Bu eski liman, aynı zamanda gökdelenlerin boy gösterdiği modern bir metropol. Mimari olarak yeniliğe açık bir kent ve bu yeni bir özellik değil. Bunun en açık kanıtı, 1920 gibi çok erken bir tarihte, bir kahve-çay-tütün fabrikası olarak yapılan Van Nellefabriek Ticaret Merkezi'nin, öncü tasarımı nedeniyle UNESCO Dünya Mirası listesine dahil edilmesi. Piet Blom tarafından tasarlanan ünlü Küp Evler, renkli tasarımı ile ışığa göre alev almış gibi bir izlenim veren Calypso Binası, şehri çok yukardan izleyebileceğiniz 185 metrelik Euromast, taze meyve-sebze-çiçek arayınca soluğu alacağınız devasa kapalı pazar Markthal ve dahası, bu zenginliğin farklı birer öğesi...
Rotterdam renkli ve hareketli gece yaşamı, parlak tarihi ve kültürel mirası, alışveriş mekanları ile Hollanda'nın dünü ve yarınını bir arada gözler önüne seriyor.
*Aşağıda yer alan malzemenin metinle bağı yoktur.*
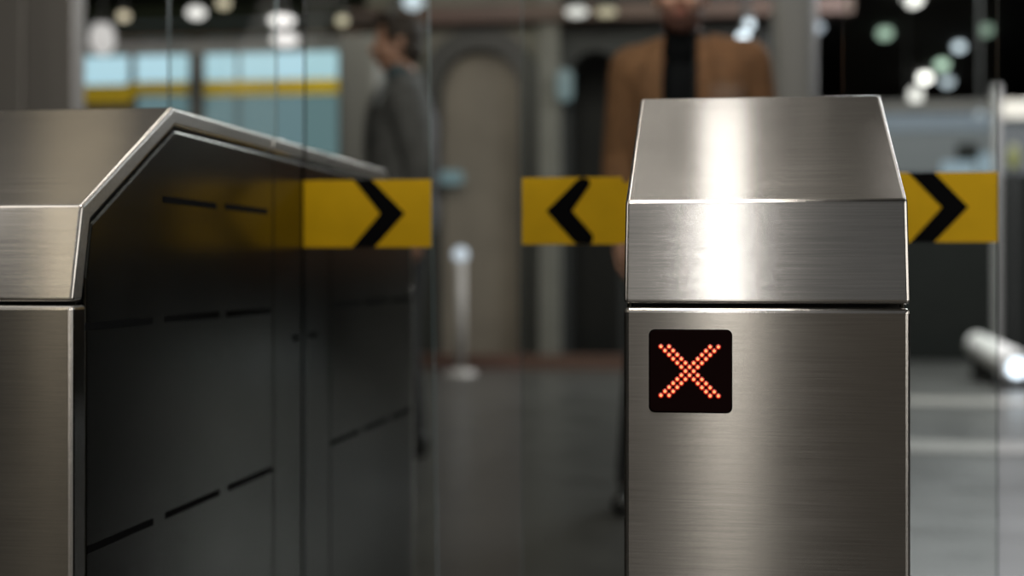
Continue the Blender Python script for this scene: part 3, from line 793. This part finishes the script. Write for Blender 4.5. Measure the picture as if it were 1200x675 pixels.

Hollandalının günlük yaşamında önemli bir yer tutan bisiklet, yoğun olarak ulaşım amaçlı kullanılır. Hemen her yere, her türlü kıyafetle, özel koltuklarında çocuklarını da taşıyarak bisikletle yol alan Hollandalılar çok rastlanan bir görüntüdür. Bisiklet yolları üzerinden geçerken kurallara uyulmalıdır. Hızlı ve yoğun bisiklet trafiğinde yaya olarak tehlike yaratmanın mümkün olduğuna dair bilinçli olmak gerekir.
Hayatın içinde bu denli yer alan bisiklet, spor olarak da Hollanda halkının en başarılı olduğu alanlarından biridir. Leontien van Moorsel, ülkenin efsanevi bisiklet sporcusudur. Olimpiyat altın madalyalarına sahiptir.
Bisiklet, aynı zamanda, bu güzel ülkeyi keşfetmenin de aracıdır. Görmeye değer pek çok bisiklet rotasını, ülkeyi yakından tanımak isteyenlere önerilir. Hollanda’nın doyumsuz deniz ve göl manzaraları, kanallar, çayırlar, lale tarlaları arasında, özgürce ve açık havada pedal çevirmek; değişiklik, spor, sağlık ve mutluluk arayanlar için ideal.